TASK REQUIREMENTS: Could you output each line of the data that follows exactly?

— Start —

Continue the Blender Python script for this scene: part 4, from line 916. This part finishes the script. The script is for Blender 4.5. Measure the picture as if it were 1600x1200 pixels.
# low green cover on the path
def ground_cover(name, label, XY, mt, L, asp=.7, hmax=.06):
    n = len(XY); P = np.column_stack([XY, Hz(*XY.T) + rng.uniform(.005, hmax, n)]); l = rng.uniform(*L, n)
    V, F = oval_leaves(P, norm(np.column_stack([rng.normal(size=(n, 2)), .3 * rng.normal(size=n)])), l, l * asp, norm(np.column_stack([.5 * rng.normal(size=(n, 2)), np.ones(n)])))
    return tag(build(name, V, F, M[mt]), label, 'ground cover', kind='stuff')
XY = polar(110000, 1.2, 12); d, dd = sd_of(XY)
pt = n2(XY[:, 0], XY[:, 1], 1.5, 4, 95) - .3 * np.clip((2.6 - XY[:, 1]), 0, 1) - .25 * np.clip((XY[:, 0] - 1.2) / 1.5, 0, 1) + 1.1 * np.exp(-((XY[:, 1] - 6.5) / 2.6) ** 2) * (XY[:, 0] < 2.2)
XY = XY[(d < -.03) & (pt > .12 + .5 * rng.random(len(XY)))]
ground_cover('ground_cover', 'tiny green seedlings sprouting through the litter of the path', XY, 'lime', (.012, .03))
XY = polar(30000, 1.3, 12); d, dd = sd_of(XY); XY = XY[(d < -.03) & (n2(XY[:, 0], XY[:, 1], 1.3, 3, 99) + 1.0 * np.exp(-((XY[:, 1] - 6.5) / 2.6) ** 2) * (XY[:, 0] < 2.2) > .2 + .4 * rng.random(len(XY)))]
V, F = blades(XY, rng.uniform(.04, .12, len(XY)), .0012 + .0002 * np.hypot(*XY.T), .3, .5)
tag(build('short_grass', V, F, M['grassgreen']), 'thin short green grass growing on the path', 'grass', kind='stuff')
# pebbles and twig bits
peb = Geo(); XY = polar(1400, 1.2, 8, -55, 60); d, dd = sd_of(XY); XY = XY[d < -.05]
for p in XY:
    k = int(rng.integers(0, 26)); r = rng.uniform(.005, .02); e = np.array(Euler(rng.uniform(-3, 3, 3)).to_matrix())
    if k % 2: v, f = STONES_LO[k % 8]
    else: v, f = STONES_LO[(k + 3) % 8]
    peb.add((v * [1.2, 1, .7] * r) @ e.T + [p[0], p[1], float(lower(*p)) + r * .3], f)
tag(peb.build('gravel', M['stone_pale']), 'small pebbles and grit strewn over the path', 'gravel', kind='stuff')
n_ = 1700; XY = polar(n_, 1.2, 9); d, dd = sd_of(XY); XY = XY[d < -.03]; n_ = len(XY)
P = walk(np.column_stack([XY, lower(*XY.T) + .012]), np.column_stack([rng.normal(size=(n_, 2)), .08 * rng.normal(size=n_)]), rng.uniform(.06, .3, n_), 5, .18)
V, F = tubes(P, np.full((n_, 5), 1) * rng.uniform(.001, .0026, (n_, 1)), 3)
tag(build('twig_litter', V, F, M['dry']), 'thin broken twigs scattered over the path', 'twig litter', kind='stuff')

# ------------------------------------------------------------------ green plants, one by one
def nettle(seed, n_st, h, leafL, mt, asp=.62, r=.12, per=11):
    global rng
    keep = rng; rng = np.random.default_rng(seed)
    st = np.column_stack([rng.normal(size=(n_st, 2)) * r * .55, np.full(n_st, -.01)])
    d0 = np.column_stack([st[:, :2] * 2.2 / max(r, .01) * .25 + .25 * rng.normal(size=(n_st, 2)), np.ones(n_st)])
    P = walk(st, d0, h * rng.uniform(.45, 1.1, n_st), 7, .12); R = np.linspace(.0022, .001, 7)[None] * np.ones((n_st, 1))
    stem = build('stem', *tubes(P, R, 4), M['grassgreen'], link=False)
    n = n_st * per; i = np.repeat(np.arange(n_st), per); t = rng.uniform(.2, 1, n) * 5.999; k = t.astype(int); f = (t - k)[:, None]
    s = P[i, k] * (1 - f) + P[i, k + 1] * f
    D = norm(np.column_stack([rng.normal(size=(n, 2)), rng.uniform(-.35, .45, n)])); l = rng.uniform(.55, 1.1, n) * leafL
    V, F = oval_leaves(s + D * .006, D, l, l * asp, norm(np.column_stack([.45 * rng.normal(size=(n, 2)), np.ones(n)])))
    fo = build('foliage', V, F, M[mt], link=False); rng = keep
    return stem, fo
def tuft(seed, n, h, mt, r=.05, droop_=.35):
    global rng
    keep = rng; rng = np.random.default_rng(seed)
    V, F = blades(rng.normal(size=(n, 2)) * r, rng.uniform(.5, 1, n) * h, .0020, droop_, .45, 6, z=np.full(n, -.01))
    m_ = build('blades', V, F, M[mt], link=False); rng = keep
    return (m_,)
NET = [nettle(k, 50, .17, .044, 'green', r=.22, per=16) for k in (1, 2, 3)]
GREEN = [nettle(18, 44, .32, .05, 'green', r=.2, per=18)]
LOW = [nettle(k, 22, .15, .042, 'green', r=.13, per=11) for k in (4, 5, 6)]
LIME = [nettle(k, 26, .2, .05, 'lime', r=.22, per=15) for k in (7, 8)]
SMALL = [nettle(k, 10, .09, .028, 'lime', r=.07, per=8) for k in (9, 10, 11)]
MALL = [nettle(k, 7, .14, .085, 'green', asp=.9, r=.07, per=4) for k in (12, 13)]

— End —

WRITTEN SOLUTION:
Continue the Blender Python script for this scene: part 4, from line 916. This part finishes the script. The script is for Blender 4.5. Measure the picture as if it were 1600x1200 pixels.
# low green cover on the path
def ground_cover(name, label, XY, mt, L, asp=.7, hmax=.06):
    n = len(XY); P = np.column_stack([XY, Hz(*XY.T) + rng.uniform(.005, hmax, n)]); l = rng.uniform(*L, n)
    V, F = oval_leaves(P, norm(np.column_stack([rng.normal(size=(n, 2)), .3 * rng.normal(size=n)])), l, l * asp, norm(np.column_stack([.5 * rng.normal(size=(n, 2)), np.ones(n)])))
    return tag(build(name, V, F, M[mt]), label, 'ground cover', kind='stuff')
XY = polar(110000, 1.2, 12); d, dd = sd_of(XY)
pt = n2(XY[:, 0], XY[:, 1], 1.5, 4, 95) - .3 * np.clip((2.6 - XY[:, 1]), 0, 1) - .25 * np.clip((XY[:, 0] - 1.2) / 1.5, 0, 1) + 1.1 * np.exp(-((XY[:, 1] - 6.5) / 2.6) ** 2) * (XY[:, 0] < 2.2)
XY = XY[(d < -.03) & (pt > .12 + .5 * rng.random(len(XY)))]
ground_cover('ground_cover', 'tiny green seedlings sprouting through the litter of the path', XY, 'lime', (.012, .03))
XY = polar(30000, 1.3, 12); d, dd = sd_of(XY); XY = XY[(d < -.03) & (n2(XY[:, 0], XY[:, 1], 1.3, 3, 99) + 1.0 * np.exp(-((XY[:, 1] - 6.5) / 2.6) ** 2) * (XY[:, 0] < 2.2) > .2 + .4 * rng.random(len(XY)))]
V, F = blades(XY, rng.uniform(.04, .12, len(XY)), .0012 + .0002 * np.hypot(*XY.T), .3, .5)
tag(build('short_grass', V, F, M['grassgreen']), 'thin short green grass growing on the path', 'grass', kind='stuff')
# pebbles and twig bits
peb = Geo(); XY = polar(1400, 1.2, 8, -55, 60); d, dd = sd_of(XY); XY = XY[d < -.05]
for p in XY:
    k = int(rng.integers(0, 26)); r = rng.uniform(.005, .02); e = np.array(Euler(rng.uniform(-3, 3, 3)).to_matrix())
    if k % 2: v, f = STONES_LO[k % 8]
    else: v, f = STONES_LO[(k + 3) % 8]
    peb.add((v * [1.2, 1, .7] * r) @ e.T + [p[0], p[1], float(lower(*p)) + r * .3], f)
tag(peb.build('gravel', M['stone_pale']), 'small pebbles and grit strewn over the path', 'gravel', kind='stuff')
n_ = 1700; XY = polar(n_, 1.2, 9); d, dd = sd_of(XY); XY = XY[d < -.03]; n_ = len(XY)
P = walk(np.column_stack([XY, lower(*XY.T) + .012]), np.column_stack([rng.normal(size=(n_, 2)), .08 * rng.normal(size=n_)]), rng.uniform(.06, .3, n_), 5, .18)
V, F = tubes(P, np.full((n_, 5), 1) * rng.uniform(.001, .0026, (n_, 1)), 3)
tag(build('twig_litter', V, F, M['dry']), 'thin broken twigs scattered over the path', 'twig litter', kind='stuff')

# ------------------------------------------------------------------ green plants, one by one
def nettle(seed, n_st, h, leafL, mt, asp=.62, r=.12, per=11):
    global rng
    keep = rng; rng = np.random.default_rng(seed)
    st = np.column_stack([rng.normal(size=(n_st, 2)) * r * .55, np.full(n_st, -.01)])
    d0 = np.column_stack([st[:, :2] * 2.2 / max(r, .01) * .25 + .25 * rng.normal(size=(n_st, 2)), np.ones(n_st)])
    P = walk(st, d0, h * rng.uniform(.45, 1.1, n_st), 7, .12); R = np.linspace(.0022, .001, 7)[None] * np.ones((n_st, 1))
    stem = build('stem', *tubes(P, R, 4), M['grassgreen'], link=False)
    n = n_st * per; i = np.repeat(np.arange(n_st), per); t = rng.uniform(.2, 1, n) * 5.999; k = t.astype(int); f = (t - k)[:, None]
    s = P[i, k] * (1 - f) + P[i, k + 1] * f
    D = norm(np.column_stack([rng.normal(size=(n, 2)), rng.uniform(-.35, .45, n)])); l = rng.uniform(.55, 1.1, n) * leafL
    V, F = oval_leaves(s + D * .006, D, l, l * asp, norm(np.column_stack([.45 * rng.normal(size=(n, 2)), np.ones(n)])))
    fo = build('foliage', V, F, M[mt], link=False); rng = keep
    return stem, fo
def tuft(seed, n, h, mt, r=.05, droop_=.35):
    global rng
    keep = rng; rng = np.random.default_rng(seed)
    V, F = blades(rng.normal(size=(n, 2)) * r, rng.uniform(.5, 1, n) * h, .0020, droop_, .45, 6, z=np.full(n, -.01))
    m_ = build('blades', V, F, M[mt], link=False); rng = keep
    return (m_,)
NET = [nettle(k, 50, .17, .044, 'green', r=.22, per=16) for k in (1, 2, 3)]
GREEN = [nettle(18, 44, .32, .05, 'green', r=.2, per=18)]
LOW = [nettle(k, 22, .15, .042, 'green', r=.13, per=11) for k in (4, 5, 6)]
LIME = [nettle(k, 26, .2, .05, 'lime', r=.22, per=15) for k in (7, 8)]
SMALL = [nettle(k, 10, .09, .028, 'lime', r=.07, per=8) for k in (9, 10, 11)]
MALL = [nettle(k, 7, .14, .085, 'green', asp=.9, r=.07, per=4) for k in (12, 13)]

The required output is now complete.